2. Some assume that all fixed income products are guaranteed return products. In fact, there are some products, which are safe to invest in. However, such safe investments offer very low return. In order to earn higher than what these safe products offer, one must take some risk. Presence of risk means absence of guarantee. 

3. Sometimes investors invest money simply because they have seen a mutual fund scheme’s advertisement highlighting very good short-term performance. Apart from the advertisement, the source of such information could be various financial media and certain websites. It is important to remember the disclaimer in all mutual fund literature, “Past performance may or may not be sustained in future.” This also applies in case of physical assets like real estate and gold. We have seen many investors chasing these assets after the same have appreciated a lot. In the end, one ends up holding an asset, whose market price has come down. 

4. In the last few years, many have lost money in fraudulent schemes. There have been schemes offering very high returns and people have got lured into these. In the end, even the principal investment was also lost. Needless to say, no (or negligible) income was earned, too. We can go on and on with the examples. 

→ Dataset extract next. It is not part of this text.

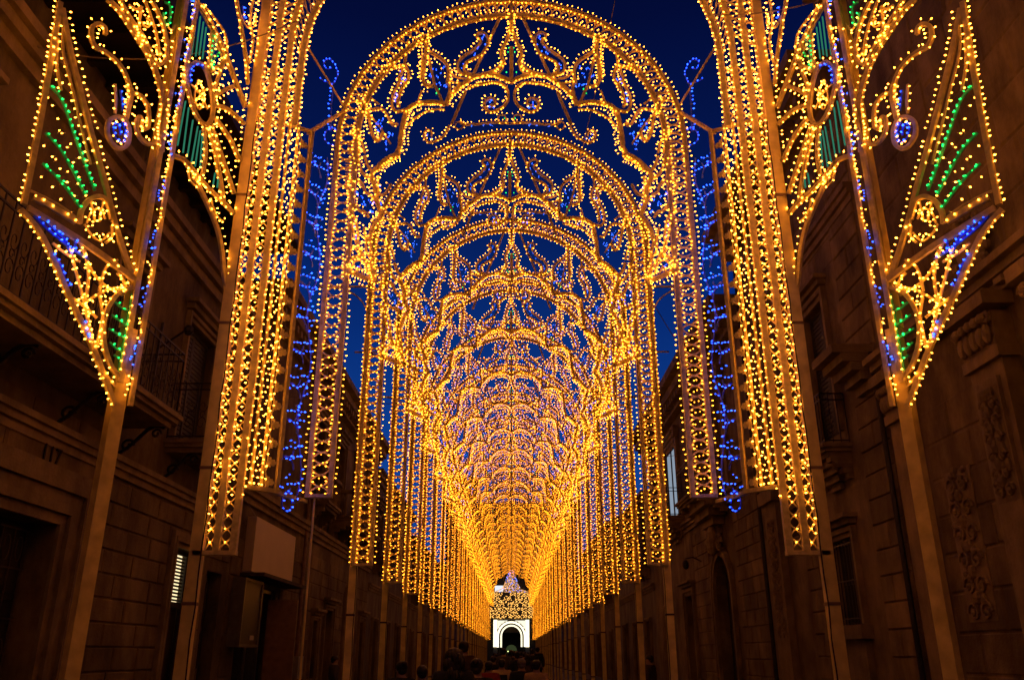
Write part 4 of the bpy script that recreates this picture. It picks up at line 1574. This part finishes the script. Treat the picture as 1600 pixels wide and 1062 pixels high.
wing_part('post_spike', [(T(300, 0, 3.034, [(210, 0), (235, 140), (255, 280), (265, 400)]), 'l', .04), (T(300, 0, 3.034, [(290, 0), (275, 100), (290, 200), (270, 300)]), 'lr', .03), (T(300, 0, 3.034, [(225, 60), (260, 130), (300, 120), (300, 60)]), 'r', .02)])
wing_part('post_spike_blue', [(T(300, 0, 3.034, [(240, 30), (243, 70), (245, 110)]), 'BB', .015)], M_BLATH)
# hooks and curls left of the pole
wing_part('hook_scroll', [(c1([(500, 165), (495, 130), (465, 115), (437, 130), (432, 180), (455, 225), (500, 248), (545, 285), (582, 330), (608, 390), (622, 450), (610, 510), (598, 565)]), 'lr', .045)])
wing_part('hook_scroll', [(c1([(625, 440), (665, 455), (698, 500), (706, 560), (698, 610), (672, 600), (668, 560), (652, 560), (646, 605), (665, 655), (705, 685), (748, 665), (765, 600), (772, 520)]), 'lr', .04)])
wing_part('drop_circle', [(c1([(545, 400), (550, 470), (545, 540)]), 'l', .03), (c1([(600, 400), (610, 470), (600, 560)]), 'l', .03), (c1([(560, 555), (592, 570), (612, 620), (606, 680), (575, 706), (538, 690), (510, 640), (510, 590), (530, 562), (560, 555)]), 'l', .045)])
wing_part('blue_spiral', [(c1([(575, 580), (590, 630), (575, 680), (545, 660), (530, 610), (545, 585), (562, 610), (565, 645)]), 'BB', .02), (c1([(565, 430), (572, 480), (575, 530)]), 'BB', .02)], M_BLATH, .02)
wing_part('leaf_board', [(cE([(220, -10), (330, 100), (440, 260), (550, 430), (620, 560), (680, 700), (720, 850), (740, 1000)]) + c1([(765, 600), (765, 720)]), 'lr', .06)])
wing_part('leaf_board', [(cE([(330, -10), (440, 180), (540, 320), (600, 440), (680, 590), (720, 590), (760, 540), (770, 400), (740, 250), (690, 120), (640, 20)]), 'lr', .04)])
wing_part('leaf_board', [(cE([(560, -10), (640, 200), (690, 400), (700, 520)]), 'lr', .035), (cE([(540, 60), (520, 180), (520, 330), (560, 420)]), 'lr', .035), (cE([(420, 50), (490, 90), (540, 60)]), 'lr', .03)])
wing_part('green_loop', [(cE([(750, 20), (800, 60), (800, 160), (775, 240), (745, 200), (740, 120)]), 'G', .03)], M_GTUBE)
wing_part('small_curl', [(cE([(580, 170), (620, 200), (600, 250), (560, 240), (540, 200)]), 'l', .02), (cE([(640, 420), (700, 470), (740, 520)]), 'l', .02), (cE([(780, 250), (820, 280), (850, 230)]), 'l', .02)])
# the lozenge
wing_part('lozenge_edge', [(c1([(285, 10), (250, 230), (185, 600), (112, 970)]), 'L', .055)])
wing_part('lozenge_edge', [(c1([(295, 40), (330, 230), (385, 450), (445, 680), (500, 880), (545, 1060)]) + c2([(620, 235)]), 'R', .055)])
wing_part('lozenge_rib', [(c1([(275, 180), (268, 300), (290, 430)]), 'l', .03), (c1([(300, 120), (300, 250), (345, 430), (385, 600), (430, 780)]), 'l', .025)])
for s in ([(230, 405), (290, 470), (345, 620), (395, 760), (450, 905)], [(215, 630), (280, 700), (335, 790), (405, 925)], [(200, 775), (260, 830), (320, 900), (380, 985)]):
    wing_part('green_arc', [(c1(s), 'GG', .028)], M_GTUBE)
    pts = smooth([W.px(*p) for p in c1(s)], 4)
    wb.row(W, pts, 'b', -1, .15, .14, .0, .003)
    wb.row(W, pts, 'b', 1, .13, .16, .0, .003)
wing_part('lozenge_base', [(c1([(145, 905), (220, 940), (300, 985), (370, 1040)]), 'l', .025), (c1([(160, 935), (260, 990), (360, 1052)]), '', .07)])
wing_part('shell', [(c1([(375, 1060), (385, 1000), (420, 950), (468, 932), (508, 958), (532, 1040)]), '', .05), (c1([(410, 1060), (430, 1010), (470, 990), (500, 1040)]), 'lrg', .02), (c1([(430, 950), (450, 1050)]), 'g', .02), (c1([(490, 950), (470, 1050)]), 'g', .02), (c2([(400, 0), (440, 60), (480, 80), (520, 40)]), 'lrg', .02)])
wing_part('cross_board', [(c2([(130, -75), (300, 30), (450, 125), (640, 265)]), '', .07)])
wing_part('cross_board', [(c2([(160, -40), (230, 30), (330, 110), (420, 170)]), 'B', .03)], M_BLATH)
for s in ([(210, -20), (250, 20), (280, 45)], [(270, 40), (310, 75), (325, 130), (350, 130), (360, 70)], [(240, 130), (290, 200), (310, 280), (330, 290)], [(390, 450), (410, 520), (430, 560)]):
    wing_part('blue_curl', [(c2(s), 'BB', .02)], M_BLATH)
wing_part('lower_edge', [(c2([(95, -70), (200, 60), (330, 350), (430, 560), (545, 862)]), 'L', .055)])
for s in ([(330, 110), (400, 380), (450, 600)], [(380, 90), (440, 230), (530, 310), (600, 290)], [(400, 372), (500, 315), (570, 300)], [(470, 320), (500, 210), (560, 170)], [(450, 600), (485, 450), (470, 330)],
          [(345, 350), (400, 390), (460, 445)], [(400, 380), (425, 500), (450, 590)], [(400, 120), (420, 250), (400, 380)], [(250, 90), (310, 140), (380, 180)], [(490, 690), (520, 740), (545, 770)], [(555, 230), (590, 280), (575, 340)], [(500, 90), (530, 60), (530, 10)]):
    wing_part('branch', [(c2(s), 'g', .028)])
    wb.row(W, smooth([W.px(*p) for p in c2(s)], 4), 'b', 1, .04, .16, .02)
wing_part('bow', [(c2([(630, 300), (560, 330), (510, 400), (490, 480), (495, 580), (530, 680), (570, 725)]), 'l', .045)])
for s in ([(545, 370), (580, 400), (605, 410)], [(530, 430), (570, 460), (600, 480)], [(515, 495), (555, 520), (590, 540)], [(520, 560), (550, 590), (580, 605)], [(540, 620), (565, 640)]):
    wing_part('green_bar', [(c2(s), 'GG', .02)], M_GTUBE)
wing_part('pole_garland', [(c2([(625, 330), (600, 480), (575, 620), (560, 700)]), 'g', .02)], M_GTUBE)
wb.build(wing, WB, .0098)
mirror_root(wing, 'angled wing screen of curls, fan wheel and green-lit lozenge, right of the portal', (-WB[0], WB[1], 0))

#FAR
# ================================================================== church at the end of the street with its light frontage
YF = 152.0
CH = tag(empty('church', (0, YF + 6, 0)), 'dark church front closing the far end of the street behind the white portal', 'church')
co = (0, YF + 6, 0)
m = MB()
m.box(-12, -2.1, YF + 4, YF + 20, 0, 27)
m.box(2.1, 12, YF + 4, YF + 20, 0, 27)
m.box(-2.1, 2.1, YF + 4, YF + 20, 5.2, 27)
m.build('wall', stone_mat('church_stone', (.05, .04, .03), (.10, .08, .06), .4), CH, co)
m = MB()
m.box(-2.1, 2.1, YF + 9, YF + 9.4, 0, 5.2)
m.build('door', M_DOOR, CH, co)
m = MB()
m.box(-12.4, 12.4, YF + 3.6, YF + 20.4, 27.002, 27.9)
m.build('roof', M_ROOF, CH, co)
for s in (-1, 1):
    m = MB()
    m.box(s * 8.8 - 2.2, s * 8.8 + 2.2, YF + 5, YF + 9.4, 27.9, 33)
    m.build('tower', M_STONE_D, CH, co)
m = MB()
for k in range(9):
    t0, t1 = math.pi * k / 9, math.pi * (k + 1) / 9
    m.box(-1.0 * math.cos(t0), -1.0 * math.cos(t1), YF + 8.9, YF + 8.98, 2.2, 2.2 + 1.0 * math.sin((t0 + t1) / 2) + .02)
m.build('fanlight', glow('porch_light', (.12, .16, .06), .25), CH, co)
m = MB()
m.ball((-1.05, YF + 8.7, 1.9), .12)
m.ball((.15, YF + 8.7, 1.3), .14)
m.ball((-.6, YF + 8.7, 2.1), .1)
m.build('porch_lamp', glow('porch_lamp_glow', (.9, 1.0, .35), 2.5), CH, co)

fr = tag(empty('church_light_frontage', (0, YF, 0)), 'glowing frontage at the street end: white arch, gold lacework wall, blue-tipped spire', 'light frontage')
fo_ = (0, YF, 0)
FP = Plane((0, YF), (1, 0))
fb = Bulbs()
fpx = lambda x, y: FP.px(x, y)
SC = YF * CP / FPX
# white pillars and arch: dense white bulb boards
zt1 = fpx(799, 968)[1]
zpb = fpx(799, 1010)[1]
for s in (-1, 1):
    m = MB()
    m.box(s * 2.75 - .36, s * 2.75 + .36, YF - .1, YF + .1, 0, zt1)
    pi = m.build('pillar', M_WOOD, fr, fo_)
    m = MB()
    z = zpb
    while z < zt1 - .05:
        for k in range(4):
            m.box(s * 2.75 - .32 + k * .165, s * 2.75 - .32 + k * .165 + .13, YF - .16, YF - .11, z, z + .13)
        z += .17
    tag(m.build('white_bulb_rows', M_WHITE, pi, (0, 0, 0)), kind='stuff')
    pi.children[0].location = (0, -YF, 0) if False else (0, -YF, 0)
for r, w in ((2.3, .34), (1.75, .26)):
    zc = zt1 - 2.65
    pts = [(-r, zpb)] + [(-r * math.cos(math.pi * k / 20), zc + r * math.sin(math.pi * k / 20)) for k in range(21)] + [(r, zpb)]
    ar = MB().lath(FP, pts, w, .12).build('arch_board', M_WOOD, fr, fo_)
    m = MB()
    for (a, z, na, nz) in resample(pts, .17):
        for j in ((-.08, .08) if w < .3 else (-.11, 0, .11)):
            m.box(a + na * j - .055, a + na * j + .055, YF - .14, YF - .08, z + nz * j - .055, z + nz * j + .055)
    tag(m.build('white_bulb_rows', M_WHITE, ar, fo_), kind='stuff')
for sd in (-1, 1):
    m = MB()
    zz = zt1 - 2.6
    while zz < zt1 - .1:
        x = .2
        while x < 2.35:
            if math.hypot(x, zz - (zt1 - 2.65)) > 2.5:
                m.box(min(sd * x, sd * (x + .12)), max(sd * x, sd * (x + .12)), YF - .14, YF - .09, zz, zz + .12)
            x += .17
        zz += .17
    tag(m.build('spandrel_bulbs', M_WHITE, fr, fo_), kind='stuff')
m = MB()
m.box(-3.1, 3.1, YF - .05, YF + .05, zt1 + .02, zt1 + .22)
m.build('cross_beam', M_WOOD, fr, fo_)
# gold lacework wall: circles and diagonals on a board frame, thick with bulbs
zg0, zg1 = zt1 + .25, fpx(799, 924)[1]
m = MB()
gbul = MB()
rr_ = random.Random(4)
cs = .62
nx_ = int(6.6 / cs)
for i in range(-nx_ // 2 - 2, nx_ // 2 + 3):
    z = zg0 + cs / 2
    while z < zg1:
        x = i * cs + (cs / 2 if int((z - zg0) / cs) % 2 else 0)
        if rr_.random() < .12:
            z += cs
            continue
        rad = cs * rr_.choice((.3, .4, .45))
        m.lath(FP, [(x + rad * math.cos(k * math.pi / 4), z + rad * math.sin(k * math.pi / 4)) for k in range(9)], .03, .03)
        n = 9
        for k in range(n):
            if rr_.random() < .25:
                continue
            t = k / n * 6.283 + rr_.random()
            a_, b_ = x + rad * math.cos(t), z + rad * math.sin(t)
            s_ = .055
            gbul.box(a_ - s_, a_ + s_, YF - .12, YF - .06, b_ - s_, b_ + s_)
        z += cs
tag(m.build('lacework', M_WOOD, fr, fo_), kind='stuff')
tag(gbul.build('gold_bulbs', glow('warm_white_bulb', (1.0, .48, .10), 2.6), fr, fo_), kind='stuff')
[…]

It is important to realize that an amateur is likely to make more mistakes. Know whether you are an amateur or a professional. Learning to be professional is good only if you are really going to spend the time learning and later using the skills acquired. Else, it might be better to know your own limitations and play your game accordingly. 

Understand various investment risks and potential fraud situations. Also please understand that any investment offering high returns carries high risk – it does not matter whether you understand the risk or not.